The Winnipeg closure is especially consequential for workers in support production. The studio opened in 2019 and had become part of the pipeline on titles including Rainbow Six Siege, Far Cry 6, Assassin’s Creed Valhalla and Rainbow Six Mobile. About 65 employees were affected there, a reminder that studios far from a game’s creative center can still be exposed when publishers start consolidating work and narrowing their portfolio.

Ubisoft said internally that it had been evolving the organization to “simplify how it operates, reduce its cost base, and strengthen the company for the long term.” That language matches a familiar pattern across the industry: when budgets tighten, publishers often protect a handful of franchises while trimming the satellite teams, co-development partners and publishing functions that keep live games and release schedules moving.
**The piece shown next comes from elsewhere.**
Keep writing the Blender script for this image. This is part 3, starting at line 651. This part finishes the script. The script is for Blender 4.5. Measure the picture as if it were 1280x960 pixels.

In practical terms, that leaves QA, localization, production coordination and other support roles carrying more risk than their distance from headquarters might suggest.
The new cuts follow an earlier Halifax closure in January, which eliminated 71 jobs. Halifax workers had formed Ubisoft’s first North American union shortly before the shutdown, and staff later said they felt blindsided when the office was closed. That sequence matters beyond one studio. It shows how quickly labor organizing, site closures and strategic resets can collide when a publisher decides to rebalance its cost structure.
For Nintendo, the warning is not about a copycat crisis but about resilience. Nintendo said in November 2025 that it would acquire shares of Bandai Namco Studios Singapore to strengthen its development structure, and its developer portal says it supports both companies and individuals working on Nintendo platforms. Nintendo’s procurement policy also stresses fair evaluation, compliance and trust with production partners. The contrast is instructive: a quality-first culture still depends on how work is distributed, documented and protected. When that system leans too hard on fragile assumptions, even large publishers can find their pipelines exposed.